Everything’s Coming Together

It’s the end of Children’s Book Week! How have you been celebrating? At Hallmark I’ve been enjoying kid lit inspired food all week in our cafeteria, the Crown Room. The Dragons Love Tacos taco bar was especially good. A big thanks to Kate, AKA The Picture Book Cook, for her help with the list. (PS: If anyone would like to see the list that Kate and I compiled, I’d be happy to share. Wouldn’t kid lit food at schools be such a fun thing, too?)

I’ve been looking forward to this week ever since I interviewed Shaina Birkhead for my podcast - episode 12, if you’re interested! - Shaina is the associate executive director of the Children’s Book Council which supports the Every Child A Reader program and Children’s Book Week.

Shaina shared with me a few of the details for how the 100th anniversary of Children’s Book Week will be celebrated throughout the year - both spring and fall engagements. One of the fall events will be in partnership with The Rabbit hOle right here in Kansas City.

I’m addition to a presentation on Queer Kid Lit which I gave in March, and an article I wrote about letter writing with kids (called “You’ve Got Hugs!”) which posted in April on Hallmark’s Think.Make.Share. blog, I’ve also been looking forward to several big “share-outs” I’m preparing, the first of which is coming up next week. I’ll be speaking at Hallmark’s Creative Leadership Symposium (at the Kauffman Center for the Performing Arts!). I’ll be talking a little bit about the podcast and a lot about the power of story. I’m looking forward to it!

To share a few more details about the podcast project, I’ll have an exhibit that will be up all summer in the Creative Library at Hallmark. I’ve spent months preparing with immense guidance and support from the fabulous library staff. I’ll share more of that exhibit through Instagram so stay tuned, all ye who aren’t Hallmarkers.

I’ll also be giving a talk on May 22 sharing details about my process researching and creating this - my first ever podcast. I’ll look for a way to share that out as well. (Bonus episode?)
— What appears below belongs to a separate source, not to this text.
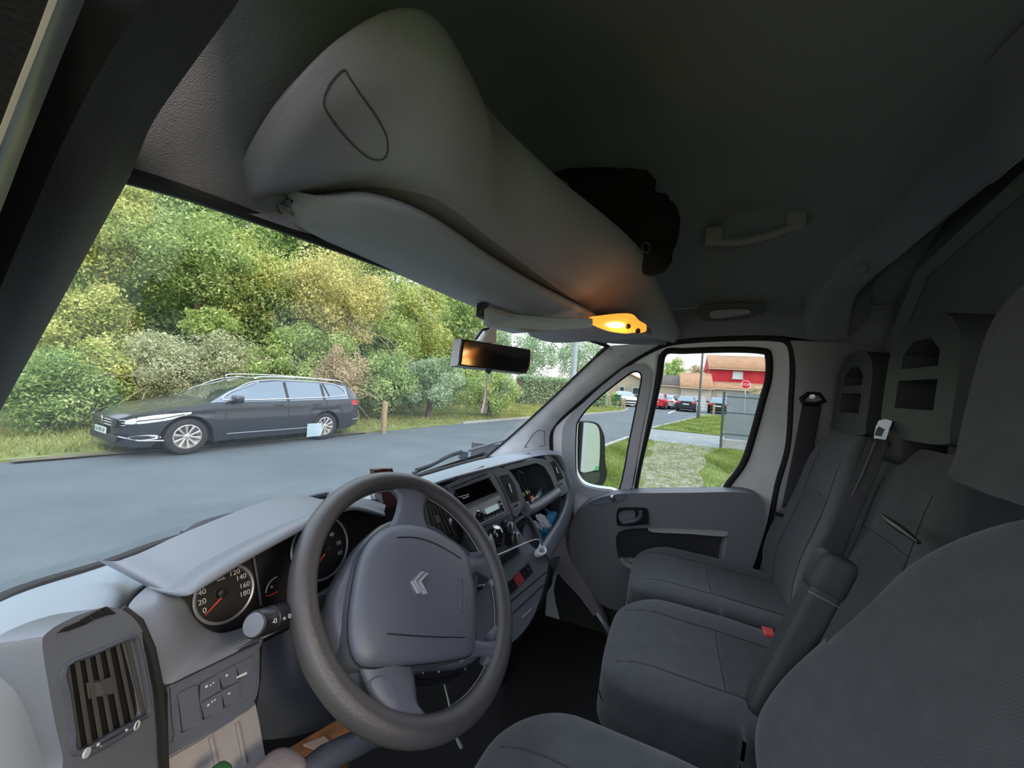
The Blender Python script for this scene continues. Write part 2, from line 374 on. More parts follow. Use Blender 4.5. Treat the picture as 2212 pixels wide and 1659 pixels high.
def quads(name, v4, rnd, m, parent, kind=None):
    """v4: (N,4,3) array -> one mesh of N quads with a per-face value"""
    n = len(v4); off = ROOTLOC.get(parent, V(0, 0, 0)) if parent is not None else V(0, 0, 0)
    me = bpy.data.meshes.new(name); me.vertices.add(4*n); me.vertices.foreach_set('co', (v4.reshape(-1, 3)-off).ravel().astype(np.float32))
    me.loops.add(4*n); me.loops.foreach_set('vertex_index', np.arange(4*n, dtype=np.int32))
    me.polygons.add(n); me.polygons.foreach_set('loop_start', np.arange(0, 4*n, 4, dtype=np.int32)); me.polygons.foreach_set('loop_total', np.full(n, 4, dtype=np.int32))
    a = me.attributes.new('rnd', 'FLOAT', 'FACE'); a.data.foreach_set('value', np.clip(rnd, 0, 1).astype(np.float32))
    me.update(); me.validate(); me.materials.append(m)
    o = bpy.data.objects.new(name, me); COL.objects.link(o)
    if parent is not None: o.parent = parent
    if kind: o['kind'] = kind
    return o
def leaf_cloud(c, r, n, size, blobs=38, bl=.27, tight=.5):
    blobs = int(blobs*1.7)
    u = RNG.normal(size=(blobs, 3)); u /= np.linalg.norm(u, axis=1, keepdims=True)
    bc = u*(RNG.uniform(.35, .86, (blobs, 1)))
    br = RNG.uniform(bl*.6, bl*1.25, blobs)
    bt = RNG.uniform(-.22, .22, blobs)
    k = RNG.integers(0, blobs, n); d = RNG.normal(size=(n, 3)); d /= np.linalg.norm(d, axis=1, keepdims=True)
    rad = br[k]*(RNG.uniform(tight, 1.12, n))
    p = bc[k]+d*rad[:, None]
    P = np.asarray(c)+p*np.asarray(r)
    nn = d+RNG.normal(size=(n, 3))*.7; nn /= np.linalg.norm(nn, axis=1, keepdims=True)
    a = np.cross(nn, RNG.normal(size=(n, 3))); a /= np.linalg.norm(a, axis=1, keepdims=True); b = np.cross(nn, a)
    s = size*RNG.uniform(.6, 1.3, (n, 1))
    q = np.stack([P-a*s, P-b*s*.45, P+a*s, P+b*s*.45], 1)
    return q, np.clip(.45+bt[k]+RNG.normal(size=n)*.18, 0, 1)
def plant(name, px, py, D, rx, ry, kind, label, cat, size=.05, dens=1.0, group=None, trunk=True, blobs=38, rz=None, twigs=0, base=True):
    c = g(px, py, D=D); sc_ = D/FOC; R = (rx*sc_, rx*sc_*.8, ry*sc_)
    if base: c[2] = max(c[2], R[2]*.75)
    t = thing(name, (c[0], c[1], 0.03), label, cat, group)
    area = 4*R[0]*R[2]*3.1
    n = int(min(42000, dens*area/(size*size)*1.5))
    q, rn = leaf_cloud(c, R, n, size, blobs)
    quads('foliage', q, rn, LM[kind], t, 'stuff')
    if trunk:
        top = c+V(0, 0, R[2]*.3)
        vf = tube([V(c[0], c[1], 0), V(c[0]+.05, c[1], c[2]*.5), top], [.09+R[0]*.03, .07+R[0]*.02, .03], 8)
        mk('trunk', vf, M_BARK, t)
    if twigs:
        L = []
        for i in range(twigs):
            d = nrm(RNG.normal(size=3)*V(1, 1, .5)+V(0, 0, .6)); a = c+V(0, 0, -R[2]*.5)
            pts = [a]; w = d.copy()
            for k in range(5): w = nrm(w+RNG.normal(size=3)*.25-V(0, 0, .12)); pts.append(pts[-1]+w*max(R)*.30)
            L.append(tube(pts, [.02, .016, .012, .009, .006, .004], 4, cap=False))
        mk('branches', join(*L), mat('pale_twigs', (.42, .34, .22), .9), t, kind='stuff')
    return t
# back rows, tall and dense, then the mixed shrubs in front (pixel centre, depth, pixel radii)
for a in [
    ('tree', 20, 560, 15, 240, 330, 'dark', 'tall dark green tree at the far left, next to the windscreen pillar', 'tree', .10, 1.0),
    ('tree', 300, 520, 15.5, 250, 300, 'mid', 'tall mid green tree standing behind the bonnet of the parked estate car', 'tree', .10, 1.0),
    ('tree', 560, 590, 17, 230, 260, 'dark', 'tall dark tree rising behind the roof of the parked estate car', 'tree', .10, 1.0),
    ('tree', 800, 660, 19.5, 210, 240, 'mid', 'large green tree behind the golden tree in the middle of the windscreen', 'tree', .11, 1.0),
    ('tree', 270, 700, 13, 230, 150, 'dark', 'dark undergrowth tree filling the gap above the grey twiggy shrubs', 'tree', .08, 1.2),
    ('tree', 600, 740, 15.5, 220, 130, 'dark', 'dark undergrowth tree between the two lime green shrubs', 'tree', .08, 1.2),
    ('tree', 850, 770, 20, 150, 110, 'mid', 'low leafy tree behind the dense dark shrub at the post', 'tree', .09, 1.2),
    ('tree', 60, 700, 12.5, 160, 200, 'dark', 'shaded tree low at the far left behind the dark shrub', 'tree', .08, 1.2),
    ('tree', 985, 735, 25, 130, 170, 'mid', 'green tree showing directly behind the rear-view mirror', 'tree', .12, 1.0),
]: plant(*a, blobs=46)
for a in [
    ('tree', 230, 500, 11, 130, 130, 'yel', 'yellow-leaved tree filling the top left corner of the windscreen', 'tree', .055, 1.0),
    ('tree', 430, 560, 12, 150, 120, 'mid', 'mid green tree under the left end of the sun visor', 'tree', .055, 1.0),
    ('tree', 170, 700, 10, 120, 110, 'yel', 'yellow-green tree beside the left windscreen pillar above the shrubs', 'tree', .05, 1.0),
    ('tree', 560, 620, 13.5, 110, 130, 'yel', 'loose yellowish tree left of the golden bushy tree', 'tree', .055, .8),
    ('tree', 740, 650, 14, 120, 110, 'gold', 'golden-leaved tree with bare arching twigs in mid windscreen', 'tree', .05, .9),
    ('tree', 900, 700, 18, 100, 110, 'yel', 'pale yellow-green tree just left of the rear-view mirror', 'tree', .06, .9),
]: plant(*a, blobs=44, twigs=26 if a[6] == 'gold' else 0)
for a in [
    ('shrub', 110, 850, 8.2, 130, 110, 'dark', 'dark green shrub in front of the parked car, by the pillar', 'shrub', .04, 1.0),
    ('shrub', 230, 800, 9, 80, 90, 'yel', 'dark and yellow mottled shrub right behind the car bonnet', 'shrub', .045, 1.0),
    ('shrub', 350, 790, 9.6, 100, 80, 'grey', 'greyish twiggy shrub behind the windscreen of the parked car', 'shrub', .035, .9),
    ('shrub', 480, 800, 10.8, 100, 90, 'grey', 'grey-green shrub behind the roof of the parked car', 'shrub', .04, .9),
    ('shrub', 455, 705, 11.2, 62, 52, 'lime', 'bright lime green shrub standing out above the parked car', 'shrub', .055, 1.0),
    ('shrub', 625, 745, 12, 55, 45, 'lime', 'small bright green shrub above the rear of the parked car', 'shrub', .05, .9),
    ('shrub', 600, 810, 11.6, 100, 75, 'mid', 'soft green shrub behind the rear windows of the parked car', 'shrub', .045, 1.0),
    ('shrub', 735, 815, 12.5, 70, 70, 'brown', 'reddish brown withered shrub behind the tail of the parked car', 'shrub', .04, .9),
    ('shrub', 700, 750, 13.2, 90, 60, 'mid', 'green shrub between the golden tree and the brown shrub', 'shrub', .05, 1.0),
    ('shrub', 830, 820, 14, 95, 75, 'dark', 'dense dark shrub behind the wooden post at the road edge', 'shrub', .05, 1.0),
    ('shrub', 930, 830, 15.6, 95, 68, 'cool', 'bluish green round shrub left of the hanging pink ribbon', 'shrub', .05, 1.0),
    ('shrub', 850, 740, 16, 80, 60, 'mid', 'mid green shrub above the dense dark shrub', 'shrub', .055, 1.0),
    ('shrub', 1060, 845, 17.5, 85, 58, 'mid', 'light green shrub right of the hanging pink ribbon', 'shrub', .055, 1.0),
]: plant(*a, twigs=40 if a[6] in ('grey', 'brown') else 0)
for a in [
    ('tree', 1150, 770, 42, 70, 75, 'cool', 'distant grey-green tree right of the rear-view mirror with sky gaps', 'tree', .14, .45),
    ('tree', 1250, 775, 46, 70, 70, 'cool', 'distant tree at the top right corner of the windscreen with sky gaps', 'tree', .14, .45),
    ('tree', 1070, 760, 36, 60, 80, 'cool', 'distant pale tree seen around the rear-view mirror', 'tree', .13, .6),
    ('tree', 1455, 800, 70, 34, 30, 'mid', 'green tree behind the brown-roofed garage', 'tree', .2, .9),
    ('tree', 1505, 803, 74, 26, 18, 'brown', 'thin brownish tree behind the orange-roofed garage', 'tree', .2, .6),
    ('shrub', 1327, 862, 38, 15, 16, 'lime', 'bright green rounded shrub beside the cream house', 'shrub', .12, 1.0),
    ('shrub', 1640, 846, 40, 34, 12, 'brown', 'reddish green shrub behind the grey fence top', 'shrub', .13, 1.0),
]: plant(*a, blobs=30)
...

Meanwhile I’ve been reading reading reading Meghan Cox Gurdon’s Book The Enchanted Hour: The Miraculous Power if Reading Aloud in the Age of Distraction. I agree with almost all of it … though not quite all. I am definitely enjoying her specific focus on reading aloud at any age.

Here’s one passage I particularly love and which reminds me again why stories - why Story - is so significant.

You read something which you thought only happened to you, and you discover that it happened one hundred years ago to Dostoyevsky. This is a very great liberation for the suffering, struggling person, who always thinks that he is alone. This is why art is important. Art would not be important if life were not important, and life is important.